## Exercise
Output the material below unchanged, apart from leaving out the pictures.

## Information shown

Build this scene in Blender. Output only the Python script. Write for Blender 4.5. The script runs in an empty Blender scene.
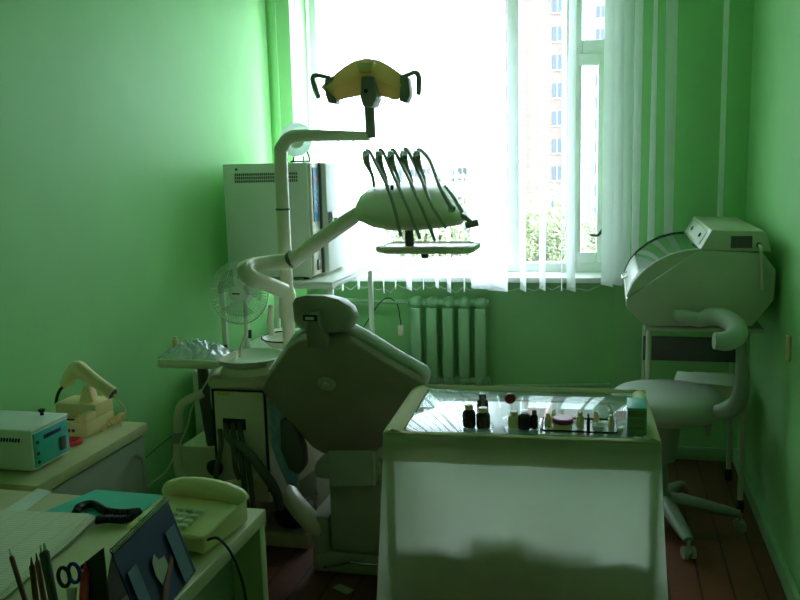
import bpy, bmesh, math, random
from mathutils import Vector, Matrix, Euler
random.seed(7)
PI=math.pi
SC=bpy.context.scene; COL=SC.collection
# ---------------------------------------------------------------- camera
F=860.; H=1.6
YAW=math.atan(212/F); PIT=math.atan(139/F); ROLL=.026
fw=Vector((-math.sin(YAW)*math.cos(PIT),math.cos(YAW)*math.cos(PIT),-math.sin(PIT)))
r0=fw.cross(Vector((0,0,1))).normalized(); u0=r0.cross(fw)
RT=math.cos(ROLL)*r0-math.sin(ROLL)*u0; UP=math.sin(ROLL)*r0+math.cos(ROLL)*u0
cam=bpy.data.cameras.new('camera'); co=bpy.data.objects.new('camera',cam); COL.objects.link(co)
cam.sensor_width=36; cam.lens=F/800*36; cam.clip_start=.05; cam.clip_end=500
m=Matrix((RT,UP,-fw)).transposed().to_4x4(); m.translation=(0,0,H); co.matrix_world=m
SC.camera=co
def ray(u,v): return fw+((u-400)/F)*RT+((300-v)/F)*UP
def pZ(u,v,z): d=ray(u,v); t=(z-H)/d.z; return Vector((t*d.x,t*d.y,z))
def pY(u,v,y): d=ray(u,v); t=y/d.y; return Vector((t*d.x,y,H+t*d.z))
def pX(u,v,x): d=ray(u,v); t=x/d.x; return Vector((x,t*d.y,H+t*d.z))
# ---------------------------------------------------------------- materials
def rgb(c): return (c[0],c[1],c[2],1)
def mat(name,c,rough=.5,metal=0,var=.08,scale=8,bump=0,bscale=60,coat=0,trans=0,ior=1.45,spec=.5,emit=None,estr=0,alpha=1):
    m=bpy.data.materials.new(name); m.use_nodes=True; nt=m.node_tree; b=nt.nodes['Principled BSDF']
    b.inputs['Roughness'].default_value=rough; b.inputs['Metallic'].default_value=metal
    b.inputs['Coat Weight'].default_value=coat; b.inputs['Transmission Weight'].default_value=trans
    b.inputs['IOR'].default_value=ior; b.inputs['Specular IOR Level'].default_value=spec
    tc=nt.nodes.new('ShaderNodeTexCoord'); n=nt.nodes.new('ShaderNodeTexNoise'); n.inputs['Scale'].default_value=scale; n.inputs['Detail'].default_value=5
    nt.links.new(tc.outputs['Object'],n.inputs['Vector'])
    r=nt.nodes.new('ShaderNodeValToRGB'); r.color_ramp.elements[0].position=.3; r.color_ramp.elements[1].position=.75
    r.color_ramp.elements[0].color=rgb([x*(1-var) for x in c]); r.color_ramp.elements[1].color=rgb([min(1,x*(1+var)) for x in c])
    nt.links.new(n.outputs['Fac'],r.inputs['Fac']); nt.links.new(r.outputs['Color'],b.inputs['Base Color'])
    if bump:
        n2=nt.nodes.new('ShaderNodeTexNoise'); n2.inputs['Scale'].default_value=bscale; n2.inputs['Detail'].default_value=3
        nt.links.new(tc.outputs['Object'],n2.inputs['Vector'])
        bp=nt.nodes.new('ShaderNodeBump'); bp.inputs['Strength'].default_value=bump; bp.inputs['Distance'].default_value=.01
        nt.links.new(n2.outputs['Fac'],bp.inputs['Height']); nt.links.new(bp.outputs['Normal'],b.inputs['Normal'])
    if emit: b.inputs['Emission Color'].default_value=rgb(emit); b.inputs['Emission Strength'].default_value=estr
    return m
def sheer(name,c,transp,transl,c2=None):
    m=bpy.data.materials.new(name); m.use_nodes=True; nt=m.node_tree; nt.nodes.clear()
    out=nt.nodes.new('ShaderNodeOutputMaterial'); d=nt.nodes.new('ShaderNodeBsdfDiffuse'); t=nt.nodes.new('ShaderNodeBsdfTranslucent'); tr=nt.nodes.new('ShaderNodeBsdfTransparent')
    tc=nt.nodes.new('ShaderNodeTexCoord'); n=nt.nodes.new('ShaderNodeTexNoise'); n.inputs['Scale'].default_value=14; nt.links.new(tc.outputs['Object'],n.inputs['Vector'])
    r=nt.nodes.new('ShaderNodeValToRGB'); r.color_ramp.elements[0].color=rgb([x*.93 for x in c]); r.color_ramp.elements[1].color=rgb(c)
    nt.links.new(n.outputs['Fac'],r.inputs['Fac'])
    for k in (d,t): nt.links.new(r.outputs['Color'],k.inputs['Color'])
    a=nt.nodes.new('ShaderNodeMixShader'); a.inputs[0].default_value=transl; nt.links.new(d.outputs[0],a.inputs[1]); nt.links.new(t.outputs[0],a.inputs[2])
    b=nt.nodes.new('ShaderNodeMixShader'); b.inputs[0].default_value=transp; nt.links.new(a.outputs[0],b.inputs[1]); nt.links.new(tr.outputs[0],b.inputs[2])
    nt.links.new(b.outputs[0],out.inputs['Surface']); return m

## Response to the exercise
Build this scene in Blender. Output only the Python script. Write for Blender 4.5. The script runs in an empty Blender scene.
import bpy, bmesh, math, random
from mathutils import Vector, Matrix, Euler
random.seed(7)
PI=math.pi
SC=bpy.context.scene; COL=SC.collection
# ---------------------------------------------------------------- camera
F=860.; H=1.6
YAW=math.atan(212/F); PIT=math.atan(139/F); ROLL=.026
fw=Vector((-math.sin(YAW)*math.cos(PIT),math.cos(YAW)*math.cos(PIT),-math.sin(PIT)))
r0=fw.cross(Vector((0,0,1))).normalized(); u0=r0.cross(fw)
RT=math.cos(ROLL)*r0-math.sin(ROLL)*u0; UP=math.sin(ROLL)*r0+math.cos(ROLL)*u0
cam=bpy.data.cameras.new('camera'); co=bpy.data.objects.new('camera',cam); COL.objects.link(co)
cam.sensor_width=36; cam.lens=F/800*36; cam.clip_start=.05; cam.clip_end=500
m=Matrix((RT,UP,-fw)).transposed().to_4x4(); m.translation=(0,0,H); co.matrix_world=m
SC.camera=co
def ray(u,v): return fw+((u-400)/F)*RT+((300-v)/F)*UP
def pZ(u,v,z): d=ray(u,v); t=(z-H)/d.z; return Vector((t*d.x,t*d.y,z))
def pY(u,v,y): d=ray(u,v); t=y/d.y; return Vector((t*d.x,y,H+t*d.z))
def pX(u,v,x): d=ray(u,v); t=x/d.x; return Vector((x,t*d.y,H+t*d.z))
# ---------------------------------------------------------------- materials
def rgb(c): return (c[0],c[1],c[2],1)
def mat(name,c,rough=.5,metal=0,var=.08,scale=8,bump=0,bscale=60,coat=0,trans=0,ior=1.45,spec=.5,emit=None,estr=0,alpha=1):
    m=bpy.data.materials.new(name); m.use_nodes=True; nt=m.node_tree; b=nt.nodes['Principled BSDF']
    b.inputs['Roughness'].default_value=rough; b.inputs['Metallic'].default_value=metal
    b.inputs['Coat Weight'].default_value=coat; b.inputs['Transmission Weight'].default_value=trans
    b.inputs['IOR'].default_value=ior; b.inputs['Specular IOR Level'].default_value=spec
    tc=nt.nodes.new('ShaderNodeTexCoord'); n=nt.nodes.new('ShaderNodeTexNoise'); n.inputs['Scale'].default_value=scale; n.inputs['Detail'].default_value=5
    nt.links.new(tc.outputs['Object'],n.inputs['Vector'])
    r=nt.nodes.new('ShaderNodeValToRGB'); r.color_ramp.elements[0].position=.3; r.color_ramp.elements[1].position=.75
    r.color_ramp.elements[0].color=rgb([x*(1-var) for x in c]); r.color_ramp.elements[1].color=rgb([min(1,x*(1+var)) for x in c])
    nt.links.new(n.outputs['Fac'],r.inputs['Fac']); nt.links.new(r.outputs['Color'],b.inputs['Base Color'])
    if bump:
        n2=nt.nodes.new('ShaderNodeTexNoise'); n2.inputs['Scale'].default_value=bscale; n2.inputs['Detail'].default_value=3
        nt.links.new(tc.outputs['Object'],n2.inputs['Vector'])
        bp=nt.nodes.new('ShaderNodeBump'); bp.inputs['Strength'].default_value=bump; bp.inputs['Distance'].default_value=.01
        nt.links.new(n2.outputs['Fac'],bp.inputs['Height']); nt.links.new(bp.outputs['Normal'],b.inputs['Normal'])
    if emit: b.inputs['Emission Color'].default_value=rgb(emit); b.inputs['Emission Strength'].default_value=estr
    return m
def sheer(name,c,transp,transl,c2=None):
    m=bpy.data.materials.new(name); m.use_nodes=True; nt=m.node_tree; nt.nodes.clear()
    out=nt.nodes.new('ShaderNodeOutputMaterial'); d=nt.nodes.new('ShaderNodeBsdfDiffuse'); t=nt.nodes.new('ShaderNodeBsdfTranslucent'); tr=nt.nodes.new('ShaderNodeBsdfTransparent')
    tc=nt.nodes.new('ShaderNodeTexCoord'); n=nt.nodes.new('ShaderNodeTexNoise'); n.inputs['Scale'].default_value=14; nt.links.new(tc.outputs['Object'],n.inputs['Vector'])
    r=nt.nodes.new('ShaderNodeValToRGB'); r.color_ramp.elements[0].color=rgb([x*.93 for x in c]); r.color_ramp.elements[1].color=rgb(c)
    nt.links.new(n.outputs['Fac'],r.inputs['Fac'])
    for k in (d,t): nt.links.new(r.outputs['Color'],k.inputs['Color'])
    a=nt.nodes.new('ShaderNodeMixShader'); a.inputs[0].default_value=transl; nt.links.new(d.outputs[0],a.inputs[1]); nt.links.new(t.outputs[0],a.inputs[2])
    b=nt.nodes.new('ShaderNodeMixShader'); b.inputs[0].default_value=transp; nt.links.new(a.outputs[0],b.inputs[1]); nt.links.new(tr.outputs[0],b.inputs[2])
    nt.links.new(b.outputs[0],out.inputs['Surface']); return m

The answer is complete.